Nusayriler, kıyı dağlarında Nusayri Devleti kurmaya çalışacaklar mı?

Pek çok muhalif ve gazeteci, Nusayrilerin ayrı bir devlet kurmak üzere Nusayri Dağlarına geri çekilmeyi planladıklarında ısrar ediyorlar. İkna edici değil bu. Bir Nusayri Devletinin niçin kurulmayacağına dair beş önemli sebep var.

Birincisi, Nusayriler dağlardan inip şehirlere yerleşmeye uğramışlardı. Fransızlar 1920’de Suriye’yi zaptettiklerinde yapılan nüfus sayımları, Sünniler ve Nusayriler arasında derin bir demografik tecrit olduğunu göstermişti. Nüfusu 200’ü aşan hiçbir kasabada Sünniler ve Nusayriler bir arada yaşamıyorlardı. Sahil şehirleri Lazkiye, Tartus, Banyas ve Cible, Hıristiyan semtlerin de bulunduğu Sünni şehirlerdi fakat buralarda Nusayriler yaşamıyordu. Nusayriler yalnızca Antakya’da (1938’de Türklere devredilmiştir) şehirde yaşıyorlardı ve bu şehir özerk İskenderun bölgesinin başkentiydi. 1945’te Şam’da sadece 400 Nusayri’nin yaşadığı kayıtlıdır. Osmanlı döneminin sona ermesinden beri Nusayriler kıyılardaki dağlık bölgelerden şehirlere aktılar. Fransızların kurduğu özerk Nusayri Devleti ve Nusayrilerin burada orduda istihdam edilmeleri şehirleşme ve Suriye’deki şehirlerde kümelenme sürecini hızlandırdı. Esad Suriyesi, Nusayrileri üniversitelere yerleştirerek, bakanlıklarda ve ulusal kurumlarda onları istihdam ederek şehirleşmelerini hızlandırdı.

İkincisi, Esadlar, Nusayrileri “Müslüman” olarak Suriye’yle bütünleştirmek suretiyle mezhep sorununu çözmeyi planladı. Laik bir devleti teşvik ettiler ve ayrı bir Nusayri kimliğini ele veren her geleneği ezmeye çalıştılar.
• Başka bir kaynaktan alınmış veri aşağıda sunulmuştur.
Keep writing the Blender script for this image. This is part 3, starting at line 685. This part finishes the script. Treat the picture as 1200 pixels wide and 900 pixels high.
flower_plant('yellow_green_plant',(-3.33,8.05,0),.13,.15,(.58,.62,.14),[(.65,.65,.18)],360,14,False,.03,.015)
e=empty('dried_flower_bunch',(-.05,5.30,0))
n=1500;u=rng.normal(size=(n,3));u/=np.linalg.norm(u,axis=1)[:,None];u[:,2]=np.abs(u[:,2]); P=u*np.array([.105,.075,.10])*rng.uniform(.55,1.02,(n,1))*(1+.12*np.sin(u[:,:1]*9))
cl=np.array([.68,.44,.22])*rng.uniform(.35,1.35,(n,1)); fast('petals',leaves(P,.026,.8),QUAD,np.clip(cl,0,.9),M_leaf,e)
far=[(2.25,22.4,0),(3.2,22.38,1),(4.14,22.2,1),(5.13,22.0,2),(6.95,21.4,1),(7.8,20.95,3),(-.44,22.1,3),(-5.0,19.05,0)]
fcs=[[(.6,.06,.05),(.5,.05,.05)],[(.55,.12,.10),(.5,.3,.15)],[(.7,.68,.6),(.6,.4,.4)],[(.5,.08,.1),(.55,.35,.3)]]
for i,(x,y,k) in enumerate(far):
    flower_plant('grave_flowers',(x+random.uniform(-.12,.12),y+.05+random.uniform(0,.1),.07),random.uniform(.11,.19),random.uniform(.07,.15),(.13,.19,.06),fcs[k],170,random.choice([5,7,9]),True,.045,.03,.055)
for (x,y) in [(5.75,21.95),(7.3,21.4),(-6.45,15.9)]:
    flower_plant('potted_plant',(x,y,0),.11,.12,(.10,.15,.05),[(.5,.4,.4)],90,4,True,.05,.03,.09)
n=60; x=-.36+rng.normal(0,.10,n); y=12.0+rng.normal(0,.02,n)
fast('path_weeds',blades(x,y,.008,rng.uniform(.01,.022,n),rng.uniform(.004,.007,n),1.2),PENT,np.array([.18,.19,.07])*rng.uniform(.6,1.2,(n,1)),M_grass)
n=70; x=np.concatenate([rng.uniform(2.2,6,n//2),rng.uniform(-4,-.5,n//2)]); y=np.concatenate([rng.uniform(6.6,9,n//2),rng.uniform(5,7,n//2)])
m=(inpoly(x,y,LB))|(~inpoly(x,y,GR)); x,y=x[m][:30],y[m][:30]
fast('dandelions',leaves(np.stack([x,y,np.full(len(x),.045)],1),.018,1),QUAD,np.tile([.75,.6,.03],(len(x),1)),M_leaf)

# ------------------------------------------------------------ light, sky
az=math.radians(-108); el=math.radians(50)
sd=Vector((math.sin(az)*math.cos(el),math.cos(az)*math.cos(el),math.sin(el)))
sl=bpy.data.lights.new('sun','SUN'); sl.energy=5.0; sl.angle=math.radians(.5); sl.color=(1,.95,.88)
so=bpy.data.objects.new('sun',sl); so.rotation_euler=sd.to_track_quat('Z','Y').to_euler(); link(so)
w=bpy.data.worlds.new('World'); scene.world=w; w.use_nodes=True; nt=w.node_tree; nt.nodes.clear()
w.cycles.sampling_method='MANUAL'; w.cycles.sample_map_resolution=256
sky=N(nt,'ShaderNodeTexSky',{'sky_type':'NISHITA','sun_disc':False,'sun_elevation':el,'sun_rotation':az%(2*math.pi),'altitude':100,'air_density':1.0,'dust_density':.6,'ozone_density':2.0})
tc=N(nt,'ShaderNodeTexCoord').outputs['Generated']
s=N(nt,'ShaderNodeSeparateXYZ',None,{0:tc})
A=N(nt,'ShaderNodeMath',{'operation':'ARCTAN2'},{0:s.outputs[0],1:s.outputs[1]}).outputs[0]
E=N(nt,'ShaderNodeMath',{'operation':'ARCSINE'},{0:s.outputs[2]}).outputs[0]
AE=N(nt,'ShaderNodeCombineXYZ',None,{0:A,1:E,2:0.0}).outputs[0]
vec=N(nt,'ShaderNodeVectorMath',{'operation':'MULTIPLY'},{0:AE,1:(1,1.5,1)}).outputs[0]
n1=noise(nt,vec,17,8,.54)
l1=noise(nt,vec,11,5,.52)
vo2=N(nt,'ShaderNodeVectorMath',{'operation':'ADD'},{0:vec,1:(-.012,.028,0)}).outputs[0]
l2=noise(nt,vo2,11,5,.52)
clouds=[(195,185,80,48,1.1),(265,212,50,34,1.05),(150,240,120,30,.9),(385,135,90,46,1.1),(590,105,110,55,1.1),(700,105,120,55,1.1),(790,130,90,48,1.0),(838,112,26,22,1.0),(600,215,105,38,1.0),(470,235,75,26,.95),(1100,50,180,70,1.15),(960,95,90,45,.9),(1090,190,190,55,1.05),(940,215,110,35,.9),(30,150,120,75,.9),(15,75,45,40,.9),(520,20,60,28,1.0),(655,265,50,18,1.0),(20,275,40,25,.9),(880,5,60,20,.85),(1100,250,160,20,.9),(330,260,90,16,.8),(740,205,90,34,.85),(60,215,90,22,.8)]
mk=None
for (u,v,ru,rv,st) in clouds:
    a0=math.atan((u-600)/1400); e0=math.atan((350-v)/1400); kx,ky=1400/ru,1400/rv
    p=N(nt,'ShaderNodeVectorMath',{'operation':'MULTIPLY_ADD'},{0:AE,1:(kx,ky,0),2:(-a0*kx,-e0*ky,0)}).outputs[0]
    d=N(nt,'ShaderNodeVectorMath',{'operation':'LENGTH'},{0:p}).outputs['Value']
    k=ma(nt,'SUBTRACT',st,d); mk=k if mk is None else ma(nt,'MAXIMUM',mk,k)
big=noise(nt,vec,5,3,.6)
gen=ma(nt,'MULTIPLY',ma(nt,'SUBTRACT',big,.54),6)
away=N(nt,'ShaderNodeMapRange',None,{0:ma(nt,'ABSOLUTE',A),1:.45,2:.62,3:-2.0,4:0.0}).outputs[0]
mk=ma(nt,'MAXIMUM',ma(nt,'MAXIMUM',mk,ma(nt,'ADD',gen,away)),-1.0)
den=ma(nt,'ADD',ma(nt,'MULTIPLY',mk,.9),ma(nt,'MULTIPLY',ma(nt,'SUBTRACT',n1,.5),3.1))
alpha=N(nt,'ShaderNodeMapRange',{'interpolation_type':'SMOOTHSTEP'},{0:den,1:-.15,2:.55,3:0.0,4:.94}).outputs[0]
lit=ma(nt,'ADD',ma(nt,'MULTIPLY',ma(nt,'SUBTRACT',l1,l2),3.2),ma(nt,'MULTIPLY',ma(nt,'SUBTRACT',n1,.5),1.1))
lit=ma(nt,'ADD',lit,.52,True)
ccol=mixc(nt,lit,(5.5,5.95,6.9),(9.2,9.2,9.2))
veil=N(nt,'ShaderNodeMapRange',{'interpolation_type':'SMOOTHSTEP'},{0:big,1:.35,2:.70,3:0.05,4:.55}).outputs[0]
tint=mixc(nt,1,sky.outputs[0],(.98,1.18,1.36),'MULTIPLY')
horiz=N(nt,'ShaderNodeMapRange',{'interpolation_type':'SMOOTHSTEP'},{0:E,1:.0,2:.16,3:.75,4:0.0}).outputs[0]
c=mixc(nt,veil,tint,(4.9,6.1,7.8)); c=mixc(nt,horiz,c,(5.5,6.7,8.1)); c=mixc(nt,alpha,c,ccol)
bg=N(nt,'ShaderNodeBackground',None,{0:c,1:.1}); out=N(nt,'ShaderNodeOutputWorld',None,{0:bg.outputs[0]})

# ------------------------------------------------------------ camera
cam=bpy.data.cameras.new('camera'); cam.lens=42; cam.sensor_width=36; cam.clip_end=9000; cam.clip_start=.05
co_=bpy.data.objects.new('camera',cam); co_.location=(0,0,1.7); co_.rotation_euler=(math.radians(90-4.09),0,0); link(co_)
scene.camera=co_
Nusayri kültürünü, din veya Nusayriciliği tanımlayacak resmi bir Nusayri kurumu oluşturmadılar. Nusayri Devleti planı yapmadılar. Aksine, Esadlar Nusayrileri ana damar Müslümanlar olarak tanımlamak için aşırı çaba sarfettiler; Beşşar, ulus inşası ve bütünleşme örneği sergilemek adına Sünni bir Müslüman’la evlendi. Laik bir Suriye vizyonunu öne çıkardı.

Üçüncüsü, Esad, bir Nusayri Devletinin zeminini oluşturmak için hiçbir şey yapmamıştır. Kıyı bölgelerinde ulusal bir devleti ayakta tutacak hiçbir altyapı yoktur: Uluslararası havalimanı, santral, bahse değer bir sanayi yoktur; ulusal bir ekonomi inşasına yarayacak hiçbir şey yoktur.

Dördüncüsü, bir Nusayri Devletini hiç kimse tanımaz.

Beşincisi, önemlidir, bir Nusayri Devleti savunmasız olacaktır. Şam düştüğünde Nusayri Şebbiha milisleri ve özel kuvvet tugayları Nusayri dağlarına çekilebilir. Fakat buna ne kadar dayanabilirler? Sünni milisler birleşir birleşmez – öyle görünüyorlar da – Nusayri direnişiyle çabuk çabuk ilgileneceklerdir. Şam’a hâkim olan kısa sürede Suriye’nin tamamına sahip olacaktır. Paraları, meşruiyetleri ve uluslararası destekleri olacaktır. Kıyı bölgeleri olmadan Suriye ayakta kalamaz. Daha önemlisi, kıyılar, liman şehirleri Tartus ve Lazkiye olmadan olmaz; bunu kabul etmezler. Ayrıca tüm kıyı şehirleri bugüne değin çoğunlukla Sünni olmuştur.